En annonçant leur intention de lancer un « produit d’épargne européen », Emmanuel Macron et Olaf Scholz ont jeté un pavé dans la mare mardi dernier. Mais, entre nous, tout cela reste encore entouré de mystère… Comment va-t-on concrètement s’y prendre ? Il semblerait que ce nouveau produit pourrait s’inspirer de mécanismes d’épargne déjà en place. Reste donc à voir comment ce projet va se matérialiser…

Macron et Scholz s’allient pour un « produit d’épargne européen »

L’idée était dans l’air, elle prend maintenant forme avec un soutien de taille. Mardi soir, au château de Meseberg, près de Berlin, Emmanuel Macron et Olaf Scholz ont uni leurs voix pour annoncer leur projet commun : la création d’un « produit d’épargne européen ». L’objectif ? Rien de moins que de canaliser les capitaux privés pour doper la croissance sur le continent. Selon le président français, il est temps de stopper l’hémorragie des milliards d’euros qui délaissent l’Europe pour les placements américains, faute d’options attractives sur notre sol.

Déjà en février, Bruno Le Maire avait remis cette idée sur le tapis, cherchant à lui donner un nouveau souffle. Après plusieurs discussions avec ses homologues allemands, Christian Lindner (Finances) et Robert Habeck (Économie), ainsi qu’entre les deux leaders de la France et de l’Allemagne, Berlin a finalement exprimé son plein soutien au projet, comme l’indique le cabinet de Bruno Le Maire.

Vers un produit d’épargne européen

Nous vous le disions, la forme que prendra le futur produit d’épargne européen annoncé par Emmanuel Macron et Bruno Le Maire reste encore floue. Philippe Crevel, directeur du Cercle de l’épargne, souligne : « Pour le moment, Emmanuel Macron comme Bruno Le Maire sont restés extrêmement vagues. Entre l’intention qui a été mentionnée et la réalisation, il y a du travail ». En effet, l’harmonisation d’un produit unique à travers l’Europe se confronte à des pratiques, des législations et des intérêts divergents parmi les Vingt-Sept.

Pour sa part, Bercy, et Stellium Invest considère que c’est une piste à creuser, a évoqué une approche alternative qui éviterait de créer de toute pièce un nouveau produit. Cette stratégie suggère de rallier les produits nationaux autour d’un cahier des charges commun, incluant des critères comme un minimum d’investissement au sein de l’Union européenne ou une période d’investissement prolongée. En France, le Plan d’Épargne Retraite (PER) ou le Plan d’Epargne en Actions (PEA) pourraient être impliqués dans ce cadre.

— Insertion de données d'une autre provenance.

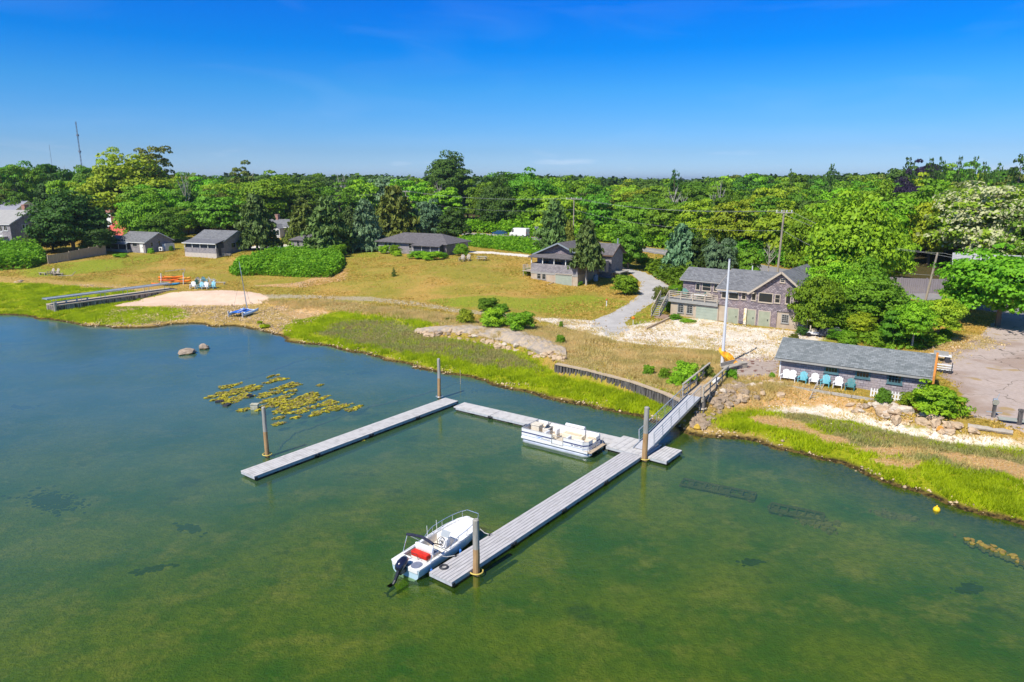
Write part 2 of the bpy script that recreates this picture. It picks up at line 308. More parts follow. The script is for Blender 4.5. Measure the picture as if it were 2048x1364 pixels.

Initialement, ce dispositif pourrait ne pas s’étendre à tous les pays membres, mais se limiter à un groupe restreint d’Etats. Ces derniers s’engageraient à offrir les meilleures conditions fiscales possibles. Guillaume David, membre du directoire d’Arkéa IS, estime que « l’idée de se concentrer sur les produits les mieux-disants dans chaque pays constitue une grande avancée des dirigeants ». Selon lui, favoriser un label sur des instruments d’épargne existants serait une solution plus efficace et rapide que la création d’un nouveau produit.

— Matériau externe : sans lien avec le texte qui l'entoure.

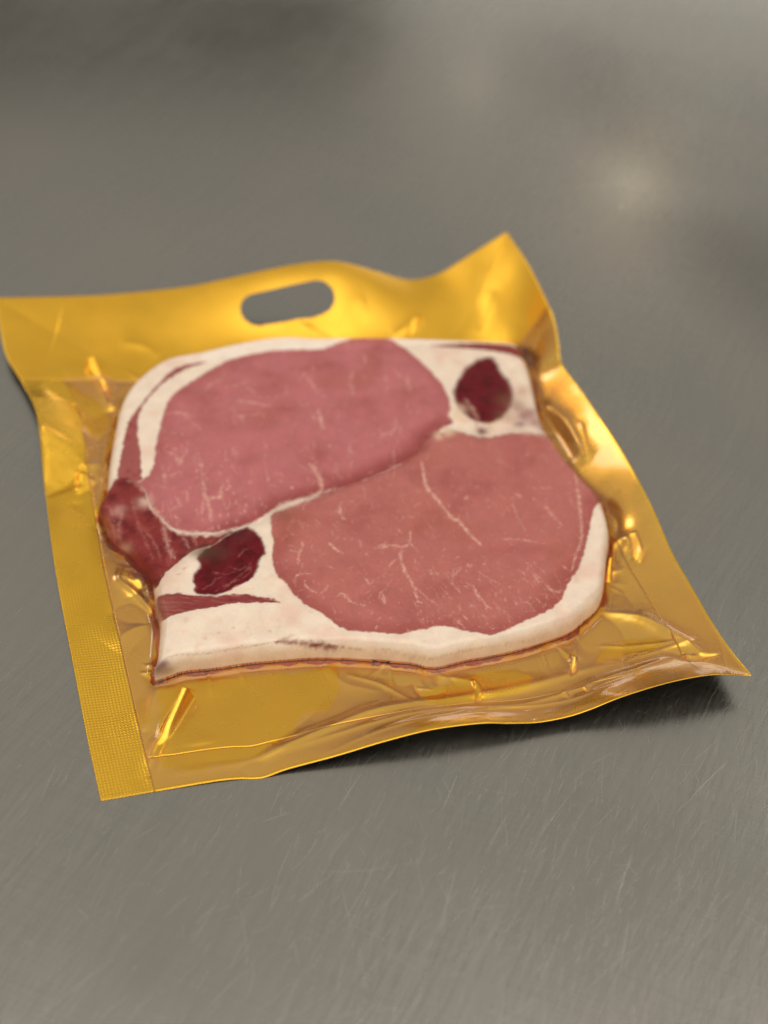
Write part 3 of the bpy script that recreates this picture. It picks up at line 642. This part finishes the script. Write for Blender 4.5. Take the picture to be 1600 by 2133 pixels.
def clip_quads():
    uvw = np.c_[U.ravel(), Vv.ravel()] / 1000
    for q in PF[hit & (hv[PF] >= 0).any(1)]:
        ring_ = []
        for a, b in zip(q, np.roll(q, -1)):
            if hv[a] >= 0: ring_.append((PV[a], uvw[a]))
            if (hv[a] >= 0) != (hv[b] >= 0):
                t_ = hv[a] / (hv[a] - hv[b]); ring_.append((PV[a] + t_ * (PV[b] - PV[a]), uvw[a] + t_ * (uvw[b] - uvw[a])))
        for k in range(1, len(ring_) - 1):
            cutF.append([len(cutV), len(cutV) + 1, len(cutV) + 2])
            for z in (0, k, k + 1): cutV.append(ring_[z][0]); cutUV.append(ring_[z][1])
clip_quads()
cs, ct = pcen(S), pcen(Tt)
UNDER = mat_plain('pouch_underside', (.035, .028, .018), .45)
UV = np.c_[U.ravel(), Vv.ravel()] / 1000
pouch = empty('vacuum_pouch', (0, 0, 0), 'gold foil vacuum pouch with clear front and handle hole, holding the pork slices', 'pouch')
zone = np.zeros(len(PF), int)
zone[ct > t1] = 3; zone[(cs < s0) & (ct <= .74)] = 1; zone[(cs > s1) & (ct <= .80)] = 2; zone[(ct < t0) & (cs >= s0) & (cs <= s1)] = 4
for k, nm, mt_, lb in ((0, 'foil_backing', GOLD, None), (1, 'seal_band', GOLD_E, 'embossed crosshatched side seal'), (2, 'seal_band', GOLD, 'smooth wavy side seal'), (3, 'header', GOLD_H, 'header strip with a rounded handle hole'), (4, 'seal_band', GOLD, 'curled front seal')):
    keep = solid & (zone == k)
    v, f, u_ = sub(PV, PF, keep, UV)
    if k == 3:
        f = np.vstack([f[:, [0, 1, 2]], f[:, [0, 2, 3]]])
        f = np.vstack([f, np.array(cutF) + len(v)]); v = np.vstack([v, cutV]); u_ = np.vstack([u_, cutUV])
        key = np.round(v * 1e4).astype(np.int64); _, first, inv = np.unique(key, axis=0, return_index=True, return_inverse=True)
        v, u_, f = v[first], u_[first], inv.ravel()[f]
        f = f[(f[:, 0] != f[:, 1]) & (f[:, 1] != f[:, 2]) & (f[:, 0] != f[:, 2])]
    o = mesh_obj(nm, v, f, mt_, pouch, None, u_)
    so = o.modifiers.new('thickness', 'SOLIDIFY'); so.thickness = .00022; so.offset = -1; so.material_offset = 1; o.data.materials.append(UNDER)
    if lb: o['label'] = lb
# a thin line of juice drawn round the foot of the meat
def mat_juice():
    M = N('meat_juice')
    tr = M.n('ShaderNodeBsdfTransparent', {'Color': (.93, .56, .2, 1)}); gl = M.n('ShaderNodeBsdfGlossy', {'Roughness': .05})
    mx = M.n('ShaderNodeMixShader', {0: M.math('MULTIPLY', M.n('ShaderNodeFresnel', {'IOR': 1.34}).outputs[0], 1.0), 1: tr.outputs[0], 2: gl.outputs[0]})
    M.link(mx.outputs[0], M.out.inputs[0]); return M.m
jw = np.clip(1.6 + 3.2 * fbm(PX / 12 + 7, PY / 12, 3), .6, 5)
jk = pcen(np.where(dM > 1.2, -1, jw - dm)) > 0
v, f = sub(np.c_[PX.ravel(), PY.ravel(), (foil + .08 + 1.3 * np.exp(-(dm / 1.0) ** 2)).ravel()], PF, jk)
mesh_obj('meat_juice', v, f, mat_juice(), pouch)['label'] = 'thin amber meat juice round the edge of the slices'
# clear film: drawn down over the meat
MEAT = hM
ob = np.where(dM > -.4, np.maximum(hM + .35, foil + .2), foil + .22)
zf = ob.copy()
for k in range(34):
    av = zf.copy()
    av[1:-1, 1:-1] = .25 * (zf[2:, 1:-1] + zf[:-2, 1:-1] + zf[1:-1, 2:] + zf[1:-1, :-2])
    zf = np.maximum(ob, av - .012)
for k in range(5):
    zf[1:-1, 1:-1] = .5 * zf[1:-1, 1:-1] + .125 * (zf[2:, 1:-1] + zf[:-2, 1:-1] + zf[1:-1, 2:] + zf[1:-1, :-2])
zf = np.maximum(zf, np.where(dM > 0, hM + .1, 0))
for args in (([(884, 1350), (889, 1375), (893, 1398)], .9, 1.0), ([(905, 1372), (912, 1396)], .5, .8), ([(565, 1080), (600, 1058), (640, 1046)], .35, 1.2), ([(975, 880), (1000, 902), (1060, 892), (1120, 900)], .5, 1.2),
             ([(395, 1125), (420, 1140), (470, 1120)], .4, 1.0), ([(230, 1050), (270, 1090), (300, 1150)], .6, 1.6), ([(1060, 860), (1100, 880), (1130, 885)], .6, 1.2), ([(330, 1240), (345, 1265), (335, 1300)], .4, 1.0), ([(1185, 1300), (1195, 1325)], .7, 1.0)):
    zf = zf + ridge(*args, z=T)
zf = zf + pocket * .05 * fbm(PX / 7, PY / 7, 2) * (dm > 0)
zf = np.maximum(zf, foil + .12)
fk = (cs > s0 - .003) & (cs < .996) & (ct > .004) & (ct < t1 + .003)
# where the film lies wet on what is under it, and where air is left between
qx, qy = PX + 2.2 * fbm(PX / 9, PY / 9, 3), PY + 2.2 * fbm(PX / 9 + 30, PY / 9, 3)
gap = np.full(PX.shape, .85)
for pts in ([(345, 1425), (500, 1405), (640, 1395), (695, 1378), (704, 1425), (684, 1475), (630, 1490), (600, 1535), (500, 1580), (370, 1600), (325, 1570), (330, 1480)],
            [(950, 1412), (1050, 1392), (1110, 1400), (1090, 1440), (990, 1470), (900, 1480), (880, 1450)], [(760, 1600), (900, 1530), (1180, 1500), (1300, 1465), (1100, 1510), (900, 1545)],
            [(1290, 1330), (1380, 1345), (1330, 1370), (1240, 1380)], [(110, 800), (220, 850), (215, 900), (150, 890)], [(1270, 1080), (1290, 1130), (1268, 1140), (1255, 1090)]):
    gap = gap * (1 - .9 * sstep(-.8, .8, sdf(qx, qy, W2(pts, 2.0))))
gap = gap * (1 - .6 * sstep(.25, .55, fbm(PX / 16 + 3, PY / 16, 3)))
gap = gap * sstep(1.0, 4.0, dm + 1.2 * fbm(PX / 6, PY / 6, 2)) * sstep(1.0, .97, S / s1 * .97)
gap = np.where(S > s1, .8, gap)
v, f, u_, g_ = sub(np.c_[PX.ravel(), PY.ravel(), zf.ravel()], PF, fk, UV, np.repeat(gap.reshape(-1, 1), 3, 1))
film = mesh_obj('clear_film', v, f, FILM, pouch, g_, u_)
film['label'] = 'clear glossy film drawn tight over the pork'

Un tournant risqué mais nécessaire pour l’épargne européenne

Bonne nouvelle : l’ambition de rediriger une plus grande part des 35 000 milliards d’euros d’épargne financière des ménages européens vers les marchés d’actions pourrait se concrétiser dès 2025. L’initiative, bien que comportant des risques du fait de son investissement en actions, vise à calquer le modèle américain pour dynamiser le financement des entreprises européennes.

« Entre les enjeux liés à la transition énergétique, numérique, la défense et les retraites, il est crucial de réorienter l’épargne du Vieux Continent vers des actions européennes, il en va aussi de la souveraineté de nos entreprises, dont les premiers actionnaires sont souvent des fonds américains », souligne Guillaume David. Cette stratégie pourrait également contribuer à améliorer les valorisations des actions européennes, qui sont traditionnellement inférieures à celles des Etats-Unis.

Bien que l’industrie financière reste prudente quant à la réalisation concrète de ce projet, l’impulsion politique reçoit un accueil très positif. « Tout ce qui permettra de renforcer le financement de l’économie européenne, qui fait face à de nombreux enjeux, est un signal positif », déclare la Fédération bancaire française. Philippe Crevel ajoute : « En Europe, on manque de profondeur de marché, on a besoin de financements longs pour les entreprises ».